Dataset content »
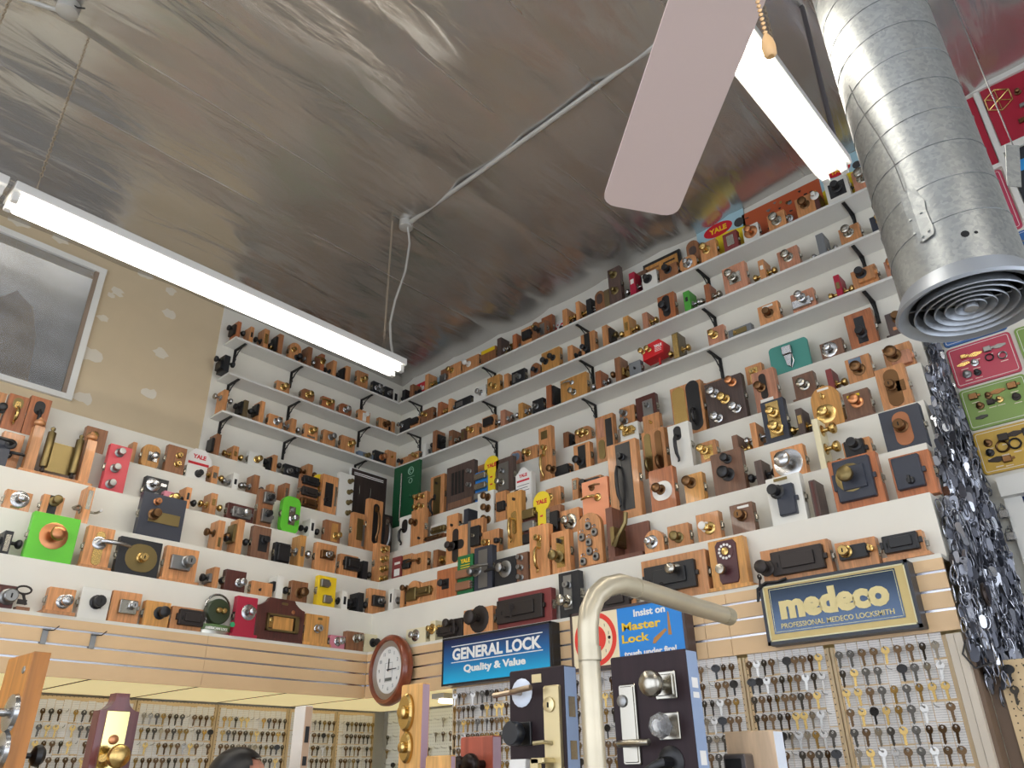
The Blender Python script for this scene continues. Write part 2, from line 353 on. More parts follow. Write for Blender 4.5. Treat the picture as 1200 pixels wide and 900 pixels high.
# ------------------------------------------------------------------ lock displays
SHN = {'A': 'top bracket shelf', 'B': 'middle bracket shelf', 'C': 'lowest bracket shelf', '0': 'bottom ledge', '1': 'second ledge', '2': 'third ledge', '3': 'fourth ledge', '4': 'fifth ledge', '5': 'top ledge'}
def front(side, k): return SHF if k in 'ABC' else TA[int(k)]
def zed(k): return SHZ[k] if k in 'ABC' else TZ[int(k)]
def place(side, k, u, off, zc):
    a = front(side, k) + off
    lo, hi = (-3.2, 1.0) if side == 'L' else (-1.0, 4.6)
    for _ in range(50):
        mm = (lo + hi) / 2
        if (pr(-a, mm, zc)[0] if side == 'L' else pr(mm, a, zc)[0]) < u: lo = mm
        else: hi = mm
    return (-a, lo) if side == 'L' else (lo, a)
ORD = 'first second third fourth fifth sixth seventh eighth ninth tenth eleventh twelfth thirteenth fourteenth fifteenth sixteenth seventeenth eighteenth nineteenth twentieth twenty-first twenty-second twenty-third twenty-fourth twenty-fifth twenty-sixth twenty-seventh twenty-eighth twenty-ninth thirtieth'.split()
# hardware
def rose_f(r, t=.007): return lambda mb: mb.lathe([(r * .98, 0), (r, t * .4), (r * .8, t), (r * .45, t * 1.15)], 16)
def knob_f(s): return lambda mb: mb.lathe([(.011 * s, 0), (.010 * s, .024 * s), (.016 * s, .03 * s), (.025 * s, .038 * s), (.0275 * s, .048 * s), (.025 * s, .057 * s), (.016 * s, .062 * s), (.006 * s, .063 * s)], 14)
def cyl_f(s): return lambda mb: mb.lathe([(.024 * s, 0), (.024 * s, .006 * s), (.0185 * s, .009 * s), (.0195 * s, .036 * s), (.017 * s, .039 * s), (.01 * s, .039 * s)], 14)
def drum_f(s): return lambda mb: mb.lathe([(.012 * s, 0), (.012 * s, .02 * s), (.024 * s, .022 * s), (.026 * s, .05 * s), (.023 * s, .056 * s), (.012 * s, .057 * s)], 16)
def hole_f(s): return lambda mb: mb.box(-.0022 * s, .0022 * s, -.0012, .001, -.008 * s, .006 * s)
def lev_f(s, d): return lambda mb: mb.tube([(0, 0, 0), (0, -.036 * s, 0), (d * .012 * s, -.042 * s, 0), (d * .06 * s, -.044 * s, .002), (d * .105 * s, -.036 * s, -.002)], [.009 * s, .009 * s, .0095 * s, .0085 * s, .006 * s], 8)
def pull_f(L): return lambda mb: mb.tube([(0, 0, 0), (0, -.03, -.005), (.0, -.045, -L * .22), (0, -.047, -L * .5), (0, -.04, -L * .75), (0, -.018, -L * .9), (0, -.02, -L * 1.0), (0, -.03, -L * 1.04)], [.008, .009, .012, .0125, .011, .008, .007, .005], 8)
def turn_f(s): return lambda mb: (mb.lathe([(.015 * s, 0), (.014 * s, .01 * s), (.008 * s, .012 * s)], 12), mb.box(-.004 * s, .004 * s, -.03 * s, -.008 * s, -.014 * s, .014 * s))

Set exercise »
In your copy, leave out the pictures and reproduce the material above exactly.

Exercise solution »
The Blender Python script for this scene continues. Write part 2, from line 353 on. More parts follow. Write for Blender 4.5. Treat the picture as 1200 pixels wide and 900 pixels high.
# ------------------------------------------------------------------ lock displays
SHN = {'A': 'top bracket shelf', 'B': 'middle bracket shelf', 'C': 'lowest bracket shelf', '0': 'bottom ledge', '1': 'second ledge', '2': 'third ledge', '3': 'fourth ledge', '4': 'fifth ledge', '5': 'top ledge'}
def front(side, k): return SHF if k in 'ABC' else TA[int(k)]
def zed(k): return SHZ[k] if k in 'ABC' else TZ[int(k)]
def place(side, k, u, off, zc):
    a = front(side, k) + off
    lo, hi = (-3.2, 1.0) if side == 'L' else (-1.0, 4.6)
    for _ in range(50):
        mm = (lo + hi) / 2
        if (pr(-a, mm, zc)[0] if side == 'L' else pr(mm, a, zc)[0]) < u: lo = mm
        else: hi = mm
    return (-a, lo) if side == 'L' else (lo, a)
ORD = 'first second third fourth fifth sixth seventh eighth ninth tenth eleventh twelfth thirteenth fourteenth fifteenth sixteenth seventeenth eighteenth nineteenth twentieth twenty-first twenty-second twenty-third twenty-fourth twenty-fifth twenty-sixth twenty-seventh twenty-eighth twenty-ninth thirtieth'.split()
# hardware
def rose_f(r, t=.007): return lambda mb: mb.lathe([(r * .98, 0), (r, t * .4), (r * .8, t), (r * .45, t * 1.15)], 16)
def knob_f(s): return lambda mb: mb.lathe([(.011 * s, 0), (.010 * s, .024 * s), (.016 * s, .03 * s), (.025 * s, .038 * s), (.0275 * s, .048 * s), (.025 * s, .057 * s), (.016 * s, .062 * s), (.006 * s, .063 * s)], 14)
def cyl_f(s): return lambda mb: mb.lathe([(.024 * s, 0), (.024 * s, .006 * s), (.0185 * s, .009 * s), (.0195 * s, .036 * s), (.017 * s, .039 * s), (.01 * s, .039 * s)], 14)
def drum_f(s): return lambda mb: mb.lathe([(.012 * s, 0), (.012 * s, .02 * s), (.024 * s, .022 * s), (.026 * s, .05 * s), (.023 * s, .056 * s), (.012 * s, .057 * s)], 16)
def hole_f(s): return lambda mb: mb.box(-.0022 * s, .0022 * s, -.0012, .001, -.008 * s, .006 * s)
def lev_f(s, d): return lambda mb: mb.tube([(0, 0, 0), (0, -.036 * s, 0), (d * .012 * s, -.042 * s, 0), (d * .06 * s, -.044 * s, .002), (d * .105 * s, -.036 * s, -.002)], [.009 * s, .009 * s, .0095 * s, .0085 * s, .006 * s], 8)
def pull_f(L): return lambda mb: mb.tube([(0, 0, 0), (0, -.03, -.005), (.0, -.045, -L * .22), (0, -.047, -L * .5), (0, -.04, -L * .75), (0, -.018, -L * .9), (0, -.02, -L * 1.0), (0, -.03, -L * 1.04)], [.008, .009, .012, .0125, .011, .008, .007, .005], 8)
def turn_f(s): return lambda mb: (mb.lathe([(.015 * s, 0), (.014 * s, .01 * s), (.008 * s, .012 * s)], 12), mb.box(-.004 * s, .004 * s, -.03 * s, -.008 * s, -.014 * s, .014 * s))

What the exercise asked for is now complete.